Mientras que la primera cuestión debía de ser más o menos diaria (testificar a los que nos rodean: compañeros de trabajo o estudios, vecinos, familiares, amigos, etc.). La segunda se solía hacer en fechas concretas, siempre con alguna excusa: en verano, por el buen tiempo, o en navidad, ya sabéis por qué, o quizá en alguna fecha señalada (como las macro-campañas por el 500 Aniversario de la Reforma Protestante o todo lo que se organizaba cada vez que venía Luis Palau u otro gran predicador).

Pero la pregunta que (me) hago es ¿Acaso eso es misión? Sí y no. Me explico: Por un lado “sí” lo es porque forma parte de nuestra misión el anunciar el evangelio a todas las personas posibles, con los medios que sean posibles y en los momentos y por las excusan que sean posibles, y hacerlo tanto de manera masiva como de manera personal, con nuestros allegados.

Pero la respuesta definitiva para mí sería un “no” porque lo dicho antes se queda corto para definir a la “misión” de la iglesia.

Misión es mucho más que predicar en la calle y compartir en la oficina o en la casa. Es una tarea de la iglesia, que implica a toda la iglesia y con todos los dones que encontramos en ella.

Precisamente uno de los caballos de batalla que tenía que enfrentar todas las veces que se hablaba de misión y cuando se animaba a toda la iglesia a implicarse en ello era las enormes dificultades que encontraba a la hora de testificar a otros, ya que sencillamente no se me da bien, no es lo mío. Y sé de sobra que no soy el único al que le pasa. Pero para eso somos un cuerpo.

Un cuerpo en misión

Tomando la analogía de la iglesia como un cuerpo humano que hace el apóstol Pablo en 1 Corintios 12. Supongamos que aquellos que son más evangelistas, que no les importa subirse si es necesario al escenario que sea para predicar a toda la gente, son como, por ejemplo, “la boca” ¿Acaso toda la iglesia es “boca”? ¿Acaso la iglesia se compone de “bocas” que todas no dejan de hablar? No, ni mucho menos (y a Dios gracias). Existen los pies, las manos, los ojos, los oídos, etc.
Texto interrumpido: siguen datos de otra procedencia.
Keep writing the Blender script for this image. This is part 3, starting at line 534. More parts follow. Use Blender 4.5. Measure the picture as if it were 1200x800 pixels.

Pero debemos de entender que todas las partes del cuerpo han de ir juntas a hacer el mismo trabajo, la misma misión. No hablarán los pies, pero sí se encargarán de llevar a todo el cuerpo al lugar adecuado, no hablarán las manos, pero sí se encargarán de hacer, dar, ayudar… no hablan los ojos (al menos literalmente) pero sí observan dónde hay mayor necesidad y son los que apuntan a donde se tiene que dirigir el cuerpo, no hablan los oídos, pero sí escuchan la necesidad del prójimo, y así podemos seguir con un largo etc.

¿En qué consiste la misión?

Pero yendo al meollo del asunto ¿Qué es la misión? Mateo 28:19-20, que es el pasaje de la misión por excelencia, la conocida como “La Gran Comisión”, nos habla del mandato de nuestro Señor en este aspecto. ¿Qué ordena exactamente a sus discípulos? ¿Id y predicar a las plazas?, o bien ¿Id y repartid literatura? ¿Acaso Id y haced actividades para atraer a la gente? … Todo eso suena bien, pero nuestro Señor no dijo nada de eso, sino “Id y haced discípulos” y posteriormente dice “… bautizándoles …” y “… enseñándoles …”.

Así que una campaña puntual puede ser útil y hasta cierto punto eficaz. Pero no es suficiente porque ahí falta la formación de los nuevos creyentes y su incorporación plena a la iglesia mediante el bautismo. Y ahí todos tenemos trabajo que hacer, siempre en función de los dones que Dios ha repartido como ha querido a cada uno: Acompañamiento, enseñanza, educación y formación, exhortación, oración, adoración, administración, aportación económica, acción social, etc. La pregunta es casi obligada: ¿Y tú? ¿En qué estás contribuyendo a la misión de la iglesia? ¿Qué aportación estás haciendo para cumplir con la labor de “hacer discípulos”?